The traffic report submitted to Campaspe Shire Council by Leeson Group said at the peak of construction — the first three months — 79 heavy vehicles a day would be travelling along Old Corop Rd each way.
Over 12 months, 2667 12m shipping containers will be transported to the site.
The report stated most of the 700 people working on the site during construction would come to the site via minibus, with 88 a day transporting workers to and from the site each way every day.
Old Corop Rd resident Hugh Barlow lives less than 1km from the site and spoke against the proposal at the May 19 meeting.
He told council the prospect of 334 daily trips — 176 inbound and 176 outbound — was too much for the road to handle and he feared for the safety of residents using the road.
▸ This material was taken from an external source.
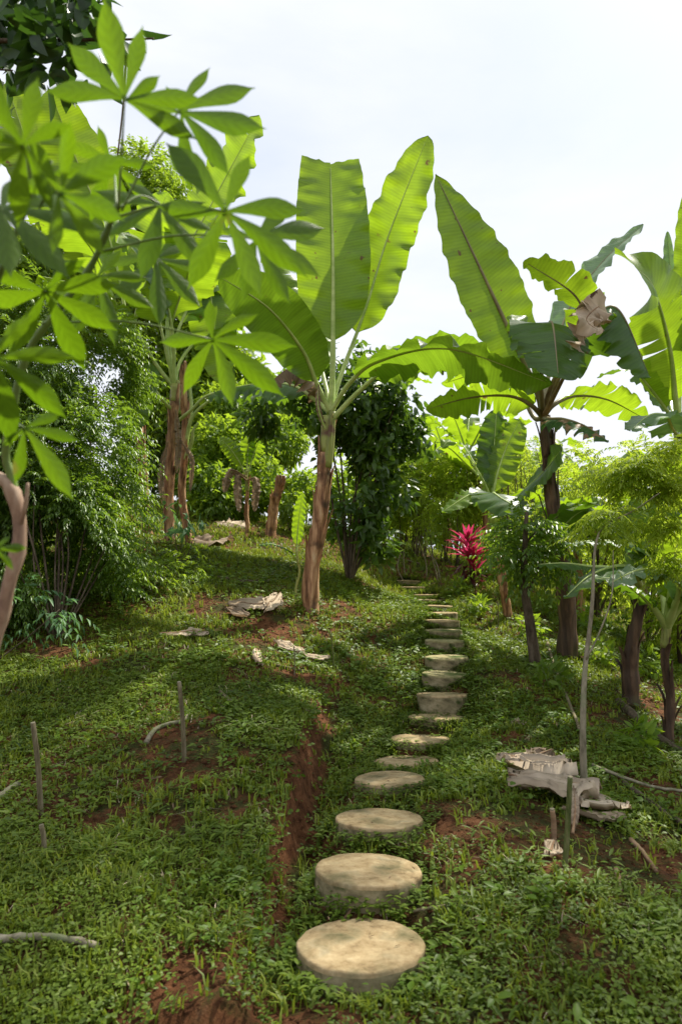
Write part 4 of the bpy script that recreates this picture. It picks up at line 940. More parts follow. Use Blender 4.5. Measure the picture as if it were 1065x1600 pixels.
for q, (x_, d_, bl, mt, kd, lab, n_, sz_) in enumerate(TREES):
    b = on_ground(x_, d_)
    bush('green_tree' if q in (0, 1, 2, 5) else 'green_bush', b, lab, 'tree' if q in (0, 1, 2, 5) else 'bush', bl, int(n_ * 2.6), kd, mt, 620 + q, size=sz_, wid=0.45 if kd == 'leaf' else 0.34, droop=0.35, stem_n=5, stem_r=0.035 if q < 3 else 0.015, clump=0, pairs=5, flen=0.5, shell=(0.3, 1))
# slender lime shrubs with bare stems behind the end of the path
rng0 = np.random.default_rng(5)
LS = [(625,12.6,[B(630,770,12.6,34),B(615,810,12.6,30),B(650,735,12.8,34)],'slender yellow-green shrub with bare stems at the top of the path, leftmost of the row'),
      (665,12.4,[B(668,775,12.4,36),B(680,740,12.6,34),B(650,800,12.4,24)],'slender yellow-green shrub second in the row behind the path end'),
      (700,12.0,[B(705,780,12.0,38),B(712,745,12.2,34),B(690,815,12.0,26)],'slender yellow-green shrub in the row left of the red-leaved plant'),
      (755,12.2,[B(760,790,12.2,44),B(745,750,12.4,34),B(775,740,12.4,30)],'yellow-green shrub directly behind the red-leaved plant'),
      (820,10.5,[B(800,745,10.8,36),B(830,770,10.8,44),B(825,720,11,34),B(850,800,10.5,36)],'bright shrub behind the compound leaved sapling right of the red-leaved plant'),
      (660,10.8,[B(640,850,11.3,18),B(690,862,10.8,16)],'low green plants edging the far path on its right')]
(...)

The road is sealed but little more than one lane wide, with the shoulders of the road dirt and gravel.
He said for a 10-hour work day there would be vehicles travelling along the road at an average of one every two minutes, which could be dangerous with soft shoulders and some drop-offs along the side of Old Corop Rd.
“The road can handle B-doubles and semi-trailers, yes, if they’re on the road, but if they’re passing each other up and down and up and down, the shoulders aren’t in a condition where they can handle that,” he said.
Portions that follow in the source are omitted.